-- Dataset section --
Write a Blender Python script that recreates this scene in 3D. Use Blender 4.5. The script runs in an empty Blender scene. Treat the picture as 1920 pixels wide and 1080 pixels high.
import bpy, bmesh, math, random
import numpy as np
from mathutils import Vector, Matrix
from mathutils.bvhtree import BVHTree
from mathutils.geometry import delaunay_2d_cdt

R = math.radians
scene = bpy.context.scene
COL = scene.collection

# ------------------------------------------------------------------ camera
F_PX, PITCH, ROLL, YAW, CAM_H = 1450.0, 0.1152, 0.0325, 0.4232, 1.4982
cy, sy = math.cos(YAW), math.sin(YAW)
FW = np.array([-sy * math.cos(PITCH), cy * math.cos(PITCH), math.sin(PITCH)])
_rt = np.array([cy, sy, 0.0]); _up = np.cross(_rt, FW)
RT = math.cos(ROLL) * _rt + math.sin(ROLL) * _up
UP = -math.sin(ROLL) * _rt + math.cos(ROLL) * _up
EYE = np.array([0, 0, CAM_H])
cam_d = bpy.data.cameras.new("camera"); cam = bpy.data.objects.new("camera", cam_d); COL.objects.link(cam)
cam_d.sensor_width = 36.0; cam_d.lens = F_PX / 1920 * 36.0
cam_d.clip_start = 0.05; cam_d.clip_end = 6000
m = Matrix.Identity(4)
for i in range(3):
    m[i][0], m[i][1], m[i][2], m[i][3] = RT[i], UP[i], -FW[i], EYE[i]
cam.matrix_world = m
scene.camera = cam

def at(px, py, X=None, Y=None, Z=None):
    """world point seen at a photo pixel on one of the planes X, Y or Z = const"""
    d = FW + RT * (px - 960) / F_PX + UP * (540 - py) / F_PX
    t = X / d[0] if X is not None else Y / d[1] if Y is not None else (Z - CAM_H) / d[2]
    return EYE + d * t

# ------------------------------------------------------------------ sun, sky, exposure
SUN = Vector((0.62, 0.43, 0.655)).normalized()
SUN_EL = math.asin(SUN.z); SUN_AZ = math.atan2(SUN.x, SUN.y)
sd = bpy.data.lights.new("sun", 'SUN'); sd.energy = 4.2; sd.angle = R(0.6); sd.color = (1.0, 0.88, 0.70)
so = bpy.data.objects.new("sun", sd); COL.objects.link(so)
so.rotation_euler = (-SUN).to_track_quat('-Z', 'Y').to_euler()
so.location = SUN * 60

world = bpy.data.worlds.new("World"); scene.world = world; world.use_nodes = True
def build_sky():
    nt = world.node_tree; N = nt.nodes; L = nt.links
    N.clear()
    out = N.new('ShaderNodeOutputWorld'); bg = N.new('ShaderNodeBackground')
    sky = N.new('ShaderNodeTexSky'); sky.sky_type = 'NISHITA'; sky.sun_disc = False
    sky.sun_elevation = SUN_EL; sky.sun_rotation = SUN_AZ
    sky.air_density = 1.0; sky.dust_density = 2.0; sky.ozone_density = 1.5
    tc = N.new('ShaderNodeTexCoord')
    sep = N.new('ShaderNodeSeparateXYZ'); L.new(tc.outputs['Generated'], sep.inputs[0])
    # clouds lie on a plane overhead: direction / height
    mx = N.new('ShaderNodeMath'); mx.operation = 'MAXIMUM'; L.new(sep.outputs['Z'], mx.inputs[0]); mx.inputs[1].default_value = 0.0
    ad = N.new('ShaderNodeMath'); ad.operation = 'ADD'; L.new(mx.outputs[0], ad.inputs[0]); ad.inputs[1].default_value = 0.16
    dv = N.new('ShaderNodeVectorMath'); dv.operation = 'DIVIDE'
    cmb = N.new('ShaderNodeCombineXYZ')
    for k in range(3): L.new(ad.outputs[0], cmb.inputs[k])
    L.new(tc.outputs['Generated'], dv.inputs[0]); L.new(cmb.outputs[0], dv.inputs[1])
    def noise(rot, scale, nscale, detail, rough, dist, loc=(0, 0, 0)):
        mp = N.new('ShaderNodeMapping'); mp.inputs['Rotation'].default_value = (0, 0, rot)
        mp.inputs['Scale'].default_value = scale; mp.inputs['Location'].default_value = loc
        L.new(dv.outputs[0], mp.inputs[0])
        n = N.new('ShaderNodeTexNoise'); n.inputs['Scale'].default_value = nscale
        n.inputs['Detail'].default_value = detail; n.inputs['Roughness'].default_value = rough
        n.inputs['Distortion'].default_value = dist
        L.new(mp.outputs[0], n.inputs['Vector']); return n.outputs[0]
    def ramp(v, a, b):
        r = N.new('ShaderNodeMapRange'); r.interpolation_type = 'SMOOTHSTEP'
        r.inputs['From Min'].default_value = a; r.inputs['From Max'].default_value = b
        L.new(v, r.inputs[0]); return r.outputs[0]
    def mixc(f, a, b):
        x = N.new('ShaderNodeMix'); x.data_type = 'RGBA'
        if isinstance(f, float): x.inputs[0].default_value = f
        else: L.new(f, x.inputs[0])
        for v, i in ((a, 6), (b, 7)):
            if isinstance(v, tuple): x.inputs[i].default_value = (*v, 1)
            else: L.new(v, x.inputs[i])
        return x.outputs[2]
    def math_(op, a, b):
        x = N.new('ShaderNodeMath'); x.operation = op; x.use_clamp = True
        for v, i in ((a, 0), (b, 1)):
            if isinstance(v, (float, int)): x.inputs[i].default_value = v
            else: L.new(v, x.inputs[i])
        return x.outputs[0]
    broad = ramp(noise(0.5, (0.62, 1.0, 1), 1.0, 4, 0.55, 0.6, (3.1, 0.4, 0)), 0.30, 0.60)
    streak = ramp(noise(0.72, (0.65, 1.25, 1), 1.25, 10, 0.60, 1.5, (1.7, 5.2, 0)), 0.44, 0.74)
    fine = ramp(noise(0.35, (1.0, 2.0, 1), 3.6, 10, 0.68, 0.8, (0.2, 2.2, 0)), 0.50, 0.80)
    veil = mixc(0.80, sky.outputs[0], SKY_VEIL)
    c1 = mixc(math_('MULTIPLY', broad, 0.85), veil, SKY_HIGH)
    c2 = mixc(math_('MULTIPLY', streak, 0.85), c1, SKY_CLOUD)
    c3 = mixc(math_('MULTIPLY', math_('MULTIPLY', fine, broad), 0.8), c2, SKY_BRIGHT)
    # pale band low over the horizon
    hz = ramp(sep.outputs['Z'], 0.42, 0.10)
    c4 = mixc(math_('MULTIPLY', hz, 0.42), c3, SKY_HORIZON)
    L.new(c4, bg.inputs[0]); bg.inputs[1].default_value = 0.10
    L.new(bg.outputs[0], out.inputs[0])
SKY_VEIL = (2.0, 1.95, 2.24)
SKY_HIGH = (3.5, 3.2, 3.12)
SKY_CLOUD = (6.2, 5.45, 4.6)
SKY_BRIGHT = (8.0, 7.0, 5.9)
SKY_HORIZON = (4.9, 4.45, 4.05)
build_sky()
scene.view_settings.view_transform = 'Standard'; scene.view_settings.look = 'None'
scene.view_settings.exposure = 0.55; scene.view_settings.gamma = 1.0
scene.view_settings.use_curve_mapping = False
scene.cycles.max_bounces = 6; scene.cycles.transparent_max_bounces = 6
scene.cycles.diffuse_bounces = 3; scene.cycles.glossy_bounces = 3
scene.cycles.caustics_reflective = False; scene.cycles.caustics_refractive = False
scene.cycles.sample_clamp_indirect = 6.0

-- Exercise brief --
Up to and including the line with "scene.camera = cam", repeat the data exactly, starting from its first line; nothing else belongs in the response.

-- Solution --
Write a Blender Python script that recreates this scene in 3D. Use Blender 4.5. The script runs in an empty Blender scene. Treat the picture as 1920 pixels wide and 1080 pixels high.
import bpy, bmesh, math, random
import numpy as np
from mathutils import Vector, Matrix
from mathutils.bvhtree import BVHTree
from mathutils.geometry import delaunay_2d_cdt

R = math.radians
scene = bpy.context.scene
COL = scene.collection

# ------------------------------------------------------------------ camera
F_PX, PITCH, ROLL, YAW, CAM_H = 1450.0, 0.1152, 0.0325, 0.4232, 1.4982
cy, sy = math.cos(YAW), math.sin(YAW)
FW = np.array([-sy * math.cos(PITCH), cy * math.cos(PITCH), math.sin(PITCH)])
_rt = np.array([cy, sy, 0.0]); _up = np.cross(_rt, FW)
RT = math.cos(ROLL) * _rt + math.sin(ROLL) * _up
UP = -math.sin(ROLL) * _rt + math.cos(ROLL) * _up
EYE = np.array([0, 0, CAM_H])
cam_d = bpy.data.cameras.new("camera"); cam = bpy.data.objects.new("camera", cam_d); COL.objects.link(cam)
cam_d.sensor_width = 36.0; cam_d.lens = F_PX / 1920 * 36.0
cam_d.clip_start = 0.05; cam_d.clip_end = 6000
m = Matrix.Identity(4)
for i in range(3):
    m[i][0], m[i][1], m[i][2], m[i][3] = RT[i], UP[i], -FW[i], EYE[i]
cam.matrix_world = m
scene.camera = cam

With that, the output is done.